Fake news et liberté dexpression : la difficile équation

L’Assemblé Nationale a commencé à étudier le projet de loi visant à lutter contre les Fake news

 

L’objectif de la loi

Eviter que les fake news ne perturbent le débat démocratique au point de modifier l’issue d’une élection, comme elles ont réussi à le faire, d’après plusieurs études, aux États-Unis en 2016.

La loi concernerait l’ensemble des médias en ligne et pourrit autoriser un candidat ou un parti à saisir le juge des référés en période électorale afin de diminuer l’impact, voire de supprimer, une fausse information sur les réseaux sociaux, par exemple en faisant bloquer le site qui la publie.

 

Les enjeux

Les tensions ne se cristallisent pas sur la nécessité ou non de lutter contre les fake news. La classe politique, les médias et la société – globalement – soutiennent l’idée qu’il faut combattre les fausses informations qui se propagent comme une traînée de poudre via les réseaux sociaux et manipulent le débat démocratique. Le débat porte plutôt sur la légitimité de l’État de mener cette fronde. Mais aussi sur l’utilité de cette loi, sur son applicabilité, et sur les menaces qu’elle fait potentiellement peser sur la liberté d’expression et sur la démocratie.

 

Mon opinion

Ce n’est pas la première fois dans notre histoire que la technologie bouscule le pouvoir et le prend de vitesse. Il y a plus de 5 siècles, lorsque Gutemberg invente l’imprimerie et que le pouvoir royal comprend la menace que représente cette technologie qui permet de reproduire à l’infini des idées séditieuses, il est déjà trop tard pour reprendre le contrôle des imprimeries. 

La nouvelle bible de Luther sera reproduite à des centaines de milliers d’exemplaires et conduira à la Réforme. Au siècle des Lumières, la diffusion des nouvelles idées scientifiques et philosophiques se propagera très vite. Tous ces producteurs d’une pensée interdite que le pouvoir aurait probablement qualifié de « fake news », ont été servis par une nouvelle technologie que rien ni personne n’avait vraiment anticipé. 

C’est l’éducation, et seule l’éducation, qui finira par éclairer les Hommes. 

Légiférer sur les fake news, c’est donc rechercher un équilibre entre les sanctions à l’égard de ceux qui émettent et l’éducation à l’égard de ceux qui reçoivent. Au plus nous renforcerons le décryptage des fausses informations par les citoyens, au moins nous aurons à interférer dans la liberté d’expression et la liberté de la presse.

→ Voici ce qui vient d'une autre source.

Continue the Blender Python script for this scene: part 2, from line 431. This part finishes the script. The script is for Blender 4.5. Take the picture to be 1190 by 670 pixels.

De ce point de vue, le projet de loi échoue à trouver cet équilibre. Il s’intéresse plus à sanctionner les producteurs de fake news qu’à valoriser et accompagner les journalistes aux pratiques professionnelles rigoureuses.

Je ne considère pas que ce texte est sans fondement ou illégitime. Pas plus que je ne remets en cause la bonne foi du Gouvernement quand il affirme ne pas vouloir porter atteinte à la liberté de la presse ou à la liberté d’expression. Néanmoins, si cette loi était adoptée : pourrait-elle être mise entre toutes les mains et demeurer éternellement inoffensive ? Je ne le crois pas. Là est le plus grand danger. Si elle se défend de vouloir attenter aux libertés fondamentales, elle rend néanmoins possible cette atteinte par un pouvoir mal intentionné. 

A cet égard, je regrette que ce texte ne dresse pas une digue claire et sans ambiguïté entre ceux qui manipulent ou falsifient l’information et ceux qui sont l’honneur de la presse, celle qui est régie par des règles précises, celle que l’on doit protéger à l’heure où elle est menacée, y compris dans certaines démocraties. 

Cette presse est consubstantielle de notre démocratie. Et lorsque le pouvoir flirte avec l’idée de réguler un contre-pouvoir, c’est l’un des principaux piliers de notre démocratie qui est potentiellement menacé dans sa liberté. Les dérives possibles ne sont pas une vue de l’esprit. 

De la fausse information au délit d’opinion, il n’y a qu’un pas. Du pouvoir de police confié au CSA à l’instauration d’une police des médias, il n’y a qu’un pas aussi.

Quant au juge des référés, qui est le juge de l’évidence, qui peut raisonnablement soutenir qu’il sera capable en 48h de distinguer le vrai du faux ? Qui peut croire sérieusement que l’on peut évaluer l’atteinte portée à la sincérité d’un scrutin quand celui-ci n’a pas eu lieu ?

Rien ne serait pire qu’une « fake legislation » pour lutter contre les fake news. Vous l’avez compris, je ne jouerai pas les apprentis sorciers aux côtés du Gouvernement.